As the participant in a total creative process reaching beyond the aesthetic, O’Neill seems to espouse a ‘transaesthetic’ of dance, sometimes incorporating an essentially private mythopoeic vision as in her signature dance piece, Sweet Yeti. O’Neill comments on this, a work that seems to touch on the animist/shamanic origins of dance: “I’m not quite sure what it is people see, but it goes to show that if you are in a transcendental space, a state that I seem always to find in Sweet Yeti, then the audience will go with you and feel and see things that you probably weren’t deliberately intending.”
photo Phil Hargreaves
Lisa O’Neill, Sweet Yeti,
Originally created in 1995, Sweet Yeti has evolved over time as O’Neill continues to remount it, most recently in November 2006. She goes on to say, “Every time I perform this work I feel like I’m home, it’s a really interesting, enlightening and shared experience that stands out for me against my other performance works. I first created and performed the work when I was 22, I am now 34 and, when I performed it last year, it was as though I was outside myself, watching myself dance from another viewpoint. I feel as though my whole life is tucked away in that piece, 12 years of it. This really interests me as a performer. I would love to perform Sweet Yeti for as long as my body can cope. The piece was never about anything in particular, but to this day it seems to be the piece that moves people the most.”
“You are the summation of what you’ve done. Who you are is incidental”, says Frank Theatre’s Jacqui Carroll, which seems apropos. If O’Neill is a product of her sources, then Carroll has been a major influence. Through their long association (since O’Neill was 14), one can place O’Neill in direct lineage both to Martha Graham and Tadashi Suzuki, both hard task-masters. However, rather than dance or actor training, O’Neill talks about the direct transmission of “deep energy fields”, a forceful encounter she likens to being slammed into the back of a car. There is a strong focus on “intentionality” which she, in turn, feels the need to hand on. For the past seven years, along with playwright and theatre scholar Norman Price, she has been developing the Advanced Diploma of Arts (Acting) course at Southbank Institute of Technology. This creative partnership engendered the Pineapple Queen Merde project based on an earlier Price play and, for O’Neill, “highlighted the need for intensely long creative development periods if a work and its performers are to truly reach full potential.”
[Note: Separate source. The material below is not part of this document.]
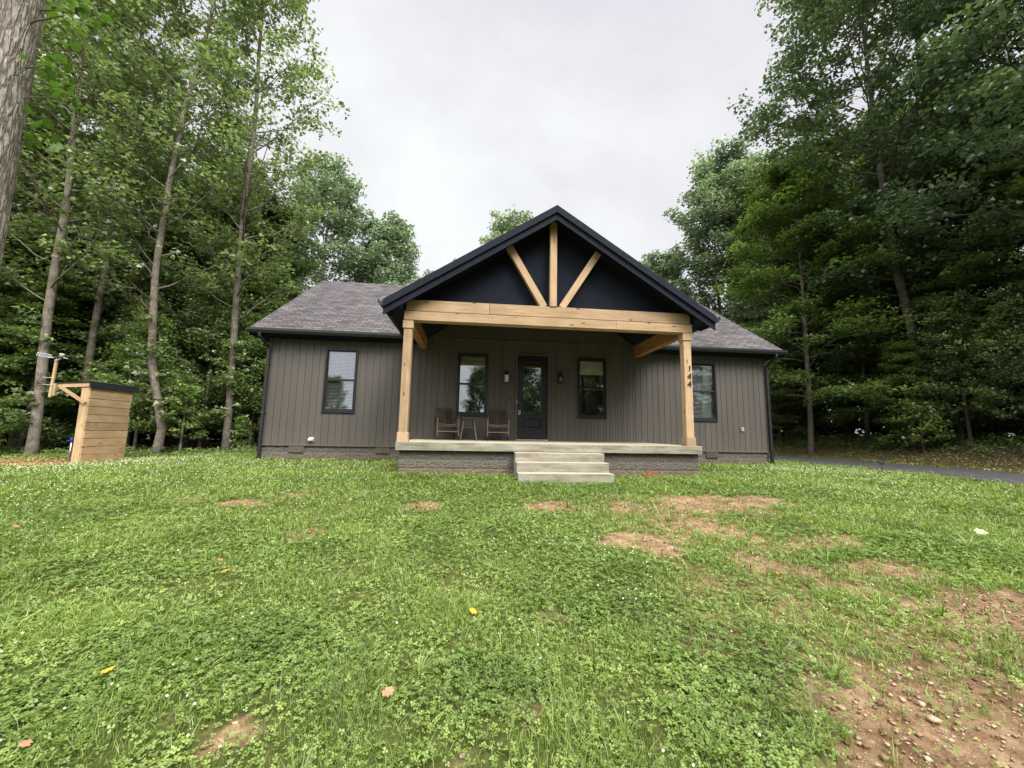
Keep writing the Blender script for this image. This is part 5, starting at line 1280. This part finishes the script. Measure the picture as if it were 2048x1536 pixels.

Since knee operations in 2003 prompted a shift towards acting, O’Neill confesses that “dance as an art form rarely inspires me any more; it is as though I have been shifted into another space through my diverse experiences as a performer and performance maker, my work in the theatre. I find it very hard to watch bodies and limbs moving in space unless the dancer is completely involved with what they are doing, that something more substantial and deeply internal is working behind the motion.” Her interrogation of dance reveals an obdurate passion, even while she wryly concedes that she may be perceived as “this black sheep that appears and disappears. Or maybe this is how I see myself?” The American artist William Baily said that the key was to stay with something and keep making it better, cleaner, more resonant, more intense. O’Neill thoroughly concurs. “In terms of my own arts practice, I have dedicated most of my adult life to a couple of specific training systems for that very reason, applying this philosophy to my rehearsals, performance and art making. I have always concerned myself with the ability to continue growing and developing along the one trajectory, to delve deeper into that space.”
Musing on the career of undoubtedly one of the most hardworking artists in Brisbane helps to make sense of the dramatic new turn she has taken in her latest creative development showing at the Judith Wright Centre: The Pipe Manager (a carefully prosaic title). It is a “stand out project” for O’Neill because it is the first time she has invited other artists to collaborate with her on a solo dance work. They include an illustrator, writer, sound artist, new media artist, video editor, dramaturg and costume designer. It is also the first time (considering her history with the new media group Transmute Collective) that she has resorted to visual media in her own work. Thus the story will be ultimately conveyed through movement, illustration and sound, with minimal subtitles, cartoon captions and a voice over narration.
It is also the first time O’Neill, as dancer, has resorted to story, albeit a bleak and somewhat apocalyptic tale leavened by her propensity for clowning and whimsy. The narrative follows the journey of a woman who, after applying for the job as pipe manager, is asked to innovate and reinvent the archetypal pipe (as in plumbing). At work the woman is under the vigilant eyes of the dictatorial Board of Directors who are hidden away high up in the walls of the office behind glass. When previous managers ran out of inventions they were literally terminated on the spot. So the desperate need to reinvent the pipe becomes a life or death situation. She stumbles across old business files and discovers that previous managers would eventually deconstruct their inventions in order to create new ones. But is deconstructing an invention a viable way to invent anew? And does this necessarily equate to functional, high quality and sustainable possibilities? Alice-like, she falls down a large pipe and finds herself in Yetiland, an alternative reality where she comes face to face with those figures from her workplace who now look surprisingly like, yes, yetis.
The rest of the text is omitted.